VIII. Умозрительное благочестиеСозерцание Бога
В предыдущей главе мы привели отрывок из сочинений императора Юлиана, в котором, обращаясь к воспоминаниям о своем детстве, он говорит, как с самых ранних пор стал ощущать красоту ночного неба. Теперь позвольте привести слова другого подростка, очень бедного славянского крестьянина, родившегося в Сибири в 1875 г. и позже ставшего монахом, священником, миссионером в Сибири,[272] слова о том же самом.
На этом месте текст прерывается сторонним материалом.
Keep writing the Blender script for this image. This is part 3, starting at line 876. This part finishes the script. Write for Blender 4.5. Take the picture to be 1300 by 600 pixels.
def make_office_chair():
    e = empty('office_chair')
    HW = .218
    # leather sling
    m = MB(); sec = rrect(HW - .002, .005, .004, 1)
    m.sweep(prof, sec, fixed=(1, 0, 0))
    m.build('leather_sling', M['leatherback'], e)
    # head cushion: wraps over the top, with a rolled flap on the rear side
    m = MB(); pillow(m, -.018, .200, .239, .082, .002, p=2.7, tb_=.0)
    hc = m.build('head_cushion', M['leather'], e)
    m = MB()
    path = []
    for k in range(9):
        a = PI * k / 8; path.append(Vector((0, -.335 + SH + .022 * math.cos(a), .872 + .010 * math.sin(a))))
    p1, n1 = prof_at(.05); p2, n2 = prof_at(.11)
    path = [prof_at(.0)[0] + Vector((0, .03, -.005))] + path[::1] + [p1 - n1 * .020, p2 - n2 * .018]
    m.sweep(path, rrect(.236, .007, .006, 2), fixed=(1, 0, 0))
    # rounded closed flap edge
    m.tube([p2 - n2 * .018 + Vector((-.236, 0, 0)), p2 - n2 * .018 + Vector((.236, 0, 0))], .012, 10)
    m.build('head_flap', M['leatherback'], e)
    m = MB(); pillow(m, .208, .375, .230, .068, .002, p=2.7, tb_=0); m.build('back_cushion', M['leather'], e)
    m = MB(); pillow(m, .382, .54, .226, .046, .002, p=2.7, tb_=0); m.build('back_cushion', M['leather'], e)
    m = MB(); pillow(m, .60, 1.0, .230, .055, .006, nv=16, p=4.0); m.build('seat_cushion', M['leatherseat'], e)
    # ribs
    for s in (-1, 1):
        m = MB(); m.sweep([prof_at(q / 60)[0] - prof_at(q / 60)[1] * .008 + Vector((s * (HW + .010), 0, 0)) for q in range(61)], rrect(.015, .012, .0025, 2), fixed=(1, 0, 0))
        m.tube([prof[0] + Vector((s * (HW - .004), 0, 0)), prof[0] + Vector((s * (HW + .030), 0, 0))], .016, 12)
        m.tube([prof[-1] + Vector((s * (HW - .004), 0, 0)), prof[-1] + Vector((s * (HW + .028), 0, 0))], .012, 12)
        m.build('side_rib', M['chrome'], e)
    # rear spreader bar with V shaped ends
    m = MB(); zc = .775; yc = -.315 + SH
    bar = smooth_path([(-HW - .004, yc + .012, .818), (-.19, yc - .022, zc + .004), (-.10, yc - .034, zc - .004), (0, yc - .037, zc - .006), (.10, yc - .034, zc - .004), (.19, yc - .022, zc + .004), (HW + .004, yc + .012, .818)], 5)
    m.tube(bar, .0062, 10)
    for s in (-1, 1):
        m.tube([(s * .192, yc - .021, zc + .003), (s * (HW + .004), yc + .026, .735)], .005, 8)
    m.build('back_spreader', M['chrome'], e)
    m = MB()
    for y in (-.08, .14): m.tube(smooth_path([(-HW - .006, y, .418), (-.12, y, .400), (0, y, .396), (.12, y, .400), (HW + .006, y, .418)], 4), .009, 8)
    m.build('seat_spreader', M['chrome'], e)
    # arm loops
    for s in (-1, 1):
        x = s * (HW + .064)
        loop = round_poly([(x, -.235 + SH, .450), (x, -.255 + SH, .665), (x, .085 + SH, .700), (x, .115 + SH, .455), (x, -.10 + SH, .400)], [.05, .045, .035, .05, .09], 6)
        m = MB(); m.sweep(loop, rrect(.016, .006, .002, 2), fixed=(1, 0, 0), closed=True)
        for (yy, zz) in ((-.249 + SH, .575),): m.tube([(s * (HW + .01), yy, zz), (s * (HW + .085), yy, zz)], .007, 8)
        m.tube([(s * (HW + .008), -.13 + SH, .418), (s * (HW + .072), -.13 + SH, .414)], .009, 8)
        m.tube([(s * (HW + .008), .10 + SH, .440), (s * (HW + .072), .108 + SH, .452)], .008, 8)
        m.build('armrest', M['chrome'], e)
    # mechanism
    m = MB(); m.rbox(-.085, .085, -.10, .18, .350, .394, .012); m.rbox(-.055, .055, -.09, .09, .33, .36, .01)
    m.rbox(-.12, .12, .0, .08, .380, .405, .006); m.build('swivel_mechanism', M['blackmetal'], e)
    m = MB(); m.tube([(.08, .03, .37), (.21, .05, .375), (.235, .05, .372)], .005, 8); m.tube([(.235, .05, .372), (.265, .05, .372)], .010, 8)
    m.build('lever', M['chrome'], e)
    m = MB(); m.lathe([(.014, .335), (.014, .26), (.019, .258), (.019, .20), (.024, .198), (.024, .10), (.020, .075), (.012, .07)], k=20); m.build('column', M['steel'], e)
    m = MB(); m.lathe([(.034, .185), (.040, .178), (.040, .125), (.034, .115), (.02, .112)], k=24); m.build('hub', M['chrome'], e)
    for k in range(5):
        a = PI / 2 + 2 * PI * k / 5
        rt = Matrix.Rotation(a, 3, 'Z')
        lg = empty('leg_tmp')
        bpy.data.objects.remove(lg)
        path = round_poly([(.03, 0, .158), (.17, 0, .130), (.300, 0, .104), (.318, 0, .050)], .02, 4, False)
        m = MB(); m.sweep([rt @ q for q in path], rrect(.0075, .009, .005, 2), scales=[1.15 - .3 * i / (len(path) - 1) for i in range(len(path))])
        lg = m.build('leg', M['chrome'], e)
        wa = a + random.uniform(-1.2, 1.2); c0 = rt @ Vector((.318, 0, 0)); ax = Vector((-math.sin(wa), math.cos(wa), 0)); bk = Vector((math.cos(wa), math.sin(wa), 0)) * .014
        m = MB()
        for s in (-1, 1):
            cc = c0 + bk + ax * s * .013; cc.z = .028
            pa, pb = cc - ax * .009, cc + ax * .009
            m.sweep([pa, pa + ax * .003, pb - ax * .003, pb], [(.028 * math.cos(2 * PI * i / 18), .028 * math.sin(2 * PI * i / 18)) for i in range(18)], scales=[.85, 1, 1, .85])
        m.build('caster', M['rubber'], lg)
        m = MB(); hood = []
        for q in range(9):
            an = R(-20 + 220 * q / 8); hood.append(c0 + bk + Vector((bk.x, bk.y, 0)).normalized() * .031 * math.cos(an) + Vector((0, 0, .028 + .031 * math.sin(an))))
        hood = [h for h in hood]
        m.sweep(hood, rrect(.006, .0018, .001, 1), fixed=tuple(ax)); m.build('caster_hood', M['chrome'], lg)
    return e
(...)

Переживания этого русского ребенка чрезвычайно похожи на переживания юного Юлиана.
«Очень рано почувствовал я в себе склонность к уединенному созерцанию Бога и природы... Мне едва ли было пять лет от роду, когда я начал сторониться своих сверстников и приятелей по игре и уходил в лес, или бродил по округе, или вставал на колени в поле, проводя долгие часы в созерцании... Никогда не забуду чувство радости и воодушевления, с каким я смотрел на солнце или на Млечный путь... Бывали ночи, когда все вокруг меня глубоко замирало, и я один смотрел, пока не выступали слезы, на красоту и гармонию небесных сфер. Но больше всего удивляло меня то, что с раннего детства я всегда ощущал в себе сильную склонность к молитве. Тщетно природа старалась очаровать меня своей красотой, тщетно она наполняла мое сердце и ум желанием поклоняться ей — я всегда ощущал, что этого было недостаточно, что в моей душе находилось место, которое только молитва могла наполнить... не церковная молитва, не формулы, выученные наизусть, но одинокая, детская молитва, та, что связывает верующего с Богом».
Я процитировал эти слова по двум причинам. Во-первых, потому, что они выражают с совершенной ясностью чисто человеческий мотив, естественные условия, помогающие человеку упражняться в созерцании; Платон сам заявил в Государстве (V. 475b ff.), что есть существа с естественной склонностью к философии, т. е. по самой своей природе находящиеся в состоянии любви к мудрости. Во-вторых, потому, что они показывают, уже в обобщенном виде, субстанцию созерцания. Это не что иное, как подъем души, благодаря которому через зрелище внешних красот мы постигаем красоту незримую. Этот переход от зримого к незримому существен; он внутренне присущ самому понятию созерцания. Перечитаем еще раз эти любопытные строки, в которых русский ребенок наивно описывает свой внутренний импульс, без какого бы то ни было отчетливого понимания того, что с ним происходит: «Но больше всего меня удивляло то, что с раннего детства я всегда ощущал в себе сильную склонность к молитве. Тщетно природа старалась очаровать меня своей красотой, тщетно наполняла она мое сердце и ум желанием поклоняться ей». И ребенок уточняет: не официальная молитва, которая выражается в формулах, заучиваемых наизусть, но «одинокая детская молитва, та, что связывает верующего с Богом». Словом, последняя ступень созерцающей души в ее вознесении — это полное единение с Богом.